Today, the Last Frontier is a land of affluence. Not that every Alaskan is affluent -- poverty, especially rural poverty, remains common and so are street people (whose predecessors camped within walking distance of my parents' house.) But the signs of affluence are everywhere. The large houses, some of which have garages for three or four cars. The diversity of shopping venues with goods from all over the world. The exceptional restaurants, which are part of a golden age of cooking in Alaska. The prevalence of homeowners with snow machines, four wheelers, boats and other watercraft in their front yards. The expensive vacations as far away as Australia and China. The winter homes in Las Vegas, Palm Springs, and Phoenix.

In the early Sixties, garages were something of a rarity except for people I thought were rich. These people -- the local banker, contractors, insurance agents, mining company executives -- were comfortable but not wealthy. I had no concept what wealth meant until I went away to college and met kids who had gone to prep school. One of my friends' parents had a summer cottage on Lake Canandaigua, near Rochester, New York. The cottage was bigger than any Alaskan home I had ever seen.

Merchants usually had a limited selection of goods, and when they ran out, resupply was weeks away. Mail order? Sure, the big catalog companies served the entire state, but three day service from New York or Chicago was unknown. The good restaurants offered well-prepared dishes from the traditional American cookbook, but you were not going to see menus with six or eight different salads and a variety of vegetarian dishes. Nobody had heard of calamari -- or the many spices available at bodegas and other ethnic outlets. Food along the highway system could be especially bad. Overcooked beef was a specialty -- as were soggy pies featuring a red, blue or yellow gelatinous filling that roadside cooks passed of as strawberry, blueberry, and lemon.

I don't think I knew anybody who had the money for a vacation except a couple of my Dad's construction-hand friends, bachelors, who saved their pay checks for Christmas in California or Arizona. You certainly could not borrow money for a vacation before credit card companies and financial institutions filled Alaskan consumers' mailboxes with card and cash offers. During the winters of yesteryear, construction workers and other seasonal workers with families -- my Dad Fabian for one -- went into debt to the grocery store, dry goods store, drug store, the dentist and other professionals. They ran up tabs and paid their debts in the spring, plus interest, when they finally returned to work or, in the case of trappers like my Dad, sold their catch -- marten, lynx, fox, mink and perhaps beaver -- to a fur buyer.
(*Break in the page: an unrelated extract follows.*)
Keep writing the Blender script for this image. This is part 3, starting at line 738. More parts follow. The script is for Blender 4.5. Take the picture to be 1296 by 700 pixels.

The Alaska Native Claims Settlement Act was a dream Willie Hensley, Emil Notti and a few others Native leaders incompletely foresaw, and nobody foresaw the wealth and opportunity the claims act would bring to Native corporations and their shareholders after they became Alaska's largest private landowners.

Nobody imagined the Alaska Permanent Fund dividend. Free money from the state of Alaska? You're dreaming. In my childhood, the territory sent old-timers like Shorty Harbell modest checks for "old age relief, but after the old-timer died, the administrator of his or her estate was expected to pay back the territory if the estate contained anything of value that could become converted into cash. (The territory did not get much back. Sourdoughs with a half-century in Alaska who died worth less than $200 were common. One itemized estate record I saw included a list of the old-timers socks under the heading "socks, holes. Value 10 cents.")

The oil industry, the source of most permanent fund money, was exploring statewide and had made important finds on the Kenai Peninsula, but oil's contribution to the economy was modest - as was oil's political power in Juneau. When I left Lathrop High School, I had never met anyone who worked for the oil industry.

In the Sixties, politicians, newspaper editors, academics and a few others with visionary tendencies talked about the future. They only thing they agreed on -- change was coming. They certainly were right about that, even if the specifics escaped them.